View from City Road: The Chancellor is not trying hard enough
Base rates usually come down in half points or less and go up in ones. You get the bad news out of the way quickly and you ration the good news. The Chancellor has made the most of his interest-rate cut by letting the Bank of England decide the precise timing - and it is not Budget day, when the news would have been swamped by tax increases and would have looked too political.
The Chancellor is careful in his statement to say that the cut takes 'full account' of his budget. If this is true, it is dispiriting. Yesterday's reduction is arguably too little, too late. After all, the latest inflation figures showed the headline rate declining to 1.4 per cent and even the underlying rate (excluding the impact of mortgages) was down to 2.8 per cent.
This implies that the real interest rate - the actual rate minus the inflation rate by which the value of the lender's capital is eroded - is still 2.7 per cent, even after the new base rate cut. For a mortgage payer the real interest rate is still more than 5 per cent.
Almost all mortgage lenders are waiting before committing themselves to a cut, since their own savers are still fighting shy of low deposit rates. But they are unlikely to drop more than half a percentage point even with another half point off base rates. So real interest rates for most borrowers will stay above 4 per cent.
This is high for what is, after all, a sluggish recovery. Real interest rates are just 0.5 per cent in the US, 1.2 per cent in Japan and 1.7 per cent on average in the Group of Seven leading industrial countries. True, consumer spending in Britain grew by some 2.4 per cent over the year to the third quarter, but tax increases will knock what enthusiasm there is on the high street. And if they do not, then the tax increases will not be big enough.

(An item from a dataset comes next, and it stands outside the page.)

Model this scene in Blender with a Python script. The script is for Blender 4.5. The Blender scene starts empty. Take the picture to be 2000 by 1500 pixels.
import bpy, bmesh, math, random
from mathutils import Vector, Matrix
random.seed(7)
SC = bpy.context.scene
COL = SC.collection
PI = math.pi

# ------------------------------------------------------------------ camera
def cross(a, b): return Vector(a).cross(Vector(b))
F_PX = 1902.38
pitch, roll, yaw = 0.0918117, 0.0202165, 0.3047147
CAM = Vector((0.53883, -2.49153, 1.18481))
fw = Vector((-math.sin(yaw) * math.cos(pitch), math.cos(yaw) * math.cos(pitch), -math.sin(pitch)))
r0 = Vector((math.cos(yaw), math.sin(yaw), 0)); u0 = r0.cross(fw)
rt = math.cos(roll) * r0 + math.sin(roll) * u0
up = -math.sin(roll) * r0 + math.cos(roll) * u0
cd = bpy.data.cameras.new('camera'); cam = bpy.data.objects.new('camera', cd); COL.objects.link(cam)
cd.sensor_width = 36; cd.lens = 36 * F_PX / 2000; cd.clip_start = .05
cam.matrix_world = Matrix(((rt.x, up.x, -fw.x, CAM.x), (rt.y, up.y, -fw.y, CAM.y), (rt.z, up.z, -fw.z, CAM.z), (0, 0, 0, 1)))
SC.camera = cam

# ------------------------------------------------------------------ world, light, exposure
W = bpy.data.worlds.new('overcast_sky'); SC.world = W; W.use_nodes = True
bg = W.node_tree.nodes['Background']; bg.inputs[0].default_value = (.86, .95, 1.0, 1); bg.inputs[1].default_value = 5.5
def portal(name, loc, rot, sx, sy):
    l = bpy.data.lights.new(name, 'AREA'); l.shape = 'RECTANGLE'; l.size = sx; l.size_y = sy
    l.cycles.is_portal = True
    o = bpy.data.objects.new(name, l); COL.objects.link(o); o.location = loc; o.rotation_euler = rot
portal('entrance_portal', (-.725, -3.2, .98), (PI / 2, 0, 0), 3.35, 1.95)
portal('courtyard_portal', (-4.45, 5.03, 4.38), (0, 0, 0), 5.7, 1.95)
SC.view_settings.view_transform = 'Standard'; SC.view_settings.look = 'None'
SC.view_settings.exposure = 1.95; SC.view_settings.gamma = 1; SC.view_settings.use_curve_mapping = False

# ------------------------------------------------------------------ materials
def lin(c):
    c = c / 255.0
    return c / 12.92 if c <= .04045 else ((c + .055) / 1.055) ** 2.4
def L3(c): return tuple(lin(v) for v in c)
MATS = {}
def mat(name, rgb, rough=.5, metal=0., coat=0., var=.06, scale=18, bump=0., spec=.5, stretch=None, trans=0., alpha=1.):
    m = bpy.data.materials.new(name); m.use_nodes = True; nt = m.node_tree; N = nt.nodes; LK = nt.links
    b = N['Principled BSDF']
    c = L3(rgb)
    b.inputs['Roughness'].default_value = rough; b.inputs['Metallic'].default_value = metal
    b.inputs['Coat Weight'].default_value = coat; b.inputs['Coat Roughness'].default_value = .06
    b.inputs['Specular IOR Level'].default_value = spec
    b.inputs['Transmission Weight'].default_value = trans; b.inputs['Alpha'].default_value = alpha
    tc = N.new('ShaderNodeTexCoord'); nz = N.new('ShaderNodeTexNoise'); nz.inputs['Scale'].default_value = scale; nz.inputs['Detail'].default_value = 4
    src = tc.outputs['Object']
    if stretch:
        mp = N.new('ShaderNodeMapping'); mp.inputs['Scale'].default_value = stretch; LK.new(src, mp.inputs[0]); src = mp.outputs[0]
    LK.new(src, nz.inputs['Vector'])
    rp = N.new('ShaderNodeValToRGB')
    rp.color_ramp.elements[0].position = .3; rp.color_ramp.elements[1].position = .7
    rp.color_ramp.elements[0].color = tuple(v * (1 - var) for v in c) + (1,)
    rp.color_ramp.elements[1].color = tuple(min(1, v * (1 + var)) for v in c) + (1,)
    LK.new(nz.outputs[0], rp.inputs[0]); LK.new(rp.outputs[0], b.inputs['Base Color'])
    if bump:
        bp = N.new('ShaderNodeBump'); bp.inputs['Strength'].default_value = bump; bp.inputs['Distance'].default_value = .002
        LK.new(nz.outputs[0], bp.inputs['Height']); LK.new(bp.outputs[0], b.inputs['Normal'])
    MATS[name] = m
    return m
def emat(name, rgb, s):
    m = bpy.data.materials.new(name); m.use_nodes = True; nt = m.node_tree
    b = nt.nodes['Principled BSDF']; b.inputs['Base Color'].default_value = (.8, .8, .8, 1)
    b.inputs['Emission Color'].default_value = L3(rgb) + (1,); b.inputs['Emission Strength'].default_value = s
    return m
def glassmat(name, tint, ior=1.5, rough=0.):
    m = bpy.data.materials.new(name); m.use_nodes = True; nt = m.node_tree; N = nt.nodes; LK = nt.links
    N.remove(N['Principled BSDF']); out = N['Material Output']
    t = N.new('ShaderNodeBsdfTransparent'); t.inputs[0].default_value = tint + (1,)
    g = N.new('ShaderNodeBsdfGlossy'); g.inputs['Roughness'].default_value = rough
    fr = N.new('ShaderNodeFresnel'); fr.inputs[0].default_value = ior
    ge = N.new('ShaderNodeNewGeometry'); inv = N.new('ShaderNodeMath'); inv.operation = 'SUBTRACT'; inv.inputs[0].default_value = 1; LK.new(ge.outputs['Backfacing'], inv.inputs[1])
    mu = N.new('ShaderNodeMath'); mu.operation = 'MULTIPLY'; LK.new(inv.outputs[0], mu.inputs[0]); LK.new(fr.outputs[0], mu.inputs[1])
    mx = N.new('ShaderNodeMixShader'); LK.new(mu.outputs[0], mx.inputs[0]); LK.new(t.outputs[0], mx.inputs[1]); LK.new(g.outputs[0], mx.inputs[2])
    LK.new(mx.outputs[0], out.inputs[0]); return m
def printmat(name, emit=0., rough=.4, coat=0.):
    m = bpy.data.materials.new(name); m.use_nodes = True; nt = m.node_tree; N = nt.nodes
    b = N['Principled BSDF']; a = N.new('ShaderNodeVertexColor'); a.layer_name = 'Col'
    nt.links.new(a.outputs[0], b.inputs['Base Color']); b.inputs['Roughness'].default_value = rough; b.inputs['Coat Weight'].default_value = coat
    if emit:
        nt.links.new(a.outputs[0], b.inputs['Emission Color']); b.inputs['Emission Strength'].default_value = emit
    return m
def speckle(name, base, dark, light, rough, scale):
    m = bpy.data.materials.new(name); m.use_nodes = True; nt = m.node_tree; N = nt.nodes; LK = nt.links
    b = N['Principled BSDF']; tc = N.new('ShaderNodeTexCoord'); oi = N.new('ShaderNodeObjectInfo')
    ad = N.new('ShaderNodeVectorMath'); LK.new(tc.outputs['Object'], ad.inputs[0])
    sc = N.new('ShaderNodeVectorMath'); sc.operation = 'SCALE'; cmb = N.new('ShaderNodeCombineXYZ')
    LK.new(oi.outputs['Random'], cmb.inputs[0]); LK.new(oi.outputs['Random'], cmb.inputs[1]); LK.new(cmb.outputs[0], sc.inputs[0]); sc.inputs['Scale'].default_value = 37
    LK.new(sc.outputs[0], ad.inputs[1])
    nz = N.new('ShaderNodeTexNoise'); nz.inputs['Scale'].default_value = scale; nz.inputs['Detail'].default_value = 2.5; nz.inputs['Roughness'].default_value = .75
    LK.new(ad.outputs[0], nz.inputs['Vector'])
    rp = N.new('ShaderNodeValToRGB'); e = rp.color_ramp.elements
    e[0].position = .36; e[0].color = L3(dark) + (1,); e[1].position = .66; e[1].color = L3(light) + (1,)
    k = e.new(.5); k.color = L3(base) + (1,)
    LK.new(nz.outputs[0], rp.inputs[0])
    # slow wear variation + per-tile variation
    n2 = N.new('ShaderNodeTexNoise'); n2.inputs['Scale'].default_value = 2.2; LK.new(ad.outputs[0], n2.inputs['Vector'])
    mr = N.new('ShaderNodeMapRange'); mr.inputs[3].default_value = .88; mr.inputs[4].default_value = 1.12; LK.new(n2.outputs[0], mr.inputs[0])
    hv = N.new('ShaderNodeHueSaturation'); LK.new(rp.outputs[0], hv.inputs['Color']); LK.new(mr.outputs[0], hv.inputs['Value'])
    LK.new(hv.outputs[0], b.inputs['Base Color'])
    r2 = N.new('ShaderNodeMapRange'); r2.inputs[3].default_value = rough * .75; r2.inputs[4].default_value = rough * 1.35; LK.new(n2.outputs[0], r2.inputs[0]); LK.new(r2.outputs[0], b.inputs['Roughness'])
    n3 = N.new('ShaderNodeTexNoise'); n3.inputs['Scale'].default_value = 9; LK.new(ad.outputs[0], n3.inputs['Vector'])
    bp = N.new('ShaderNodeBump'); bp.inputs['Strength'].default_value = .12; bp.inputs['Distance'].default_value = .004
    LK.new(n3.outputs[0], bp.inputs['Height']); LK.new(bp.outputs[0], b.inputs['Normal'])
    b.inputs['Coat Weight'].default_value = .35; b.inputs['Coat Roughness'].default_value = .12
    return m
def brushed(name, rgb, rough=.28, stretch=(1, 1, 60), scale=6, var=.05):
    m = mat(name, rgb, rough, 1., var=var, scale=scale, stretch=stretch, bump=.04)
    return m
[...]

Given Britain's twin problem of a large budget deficit and a large trade deficit, the Government needs tax increases to raise revenue and to keep consumer spending and imports under control. And it needs to cut interest rates to stimulate investment and export competitiveness. Moreover, this rebalancing of policy should be as draconian as the Chancellor feels he can sustain politically. The tougher the budget, the more durable the recovery. If a half percentage point is all we can expect, the omens are not good.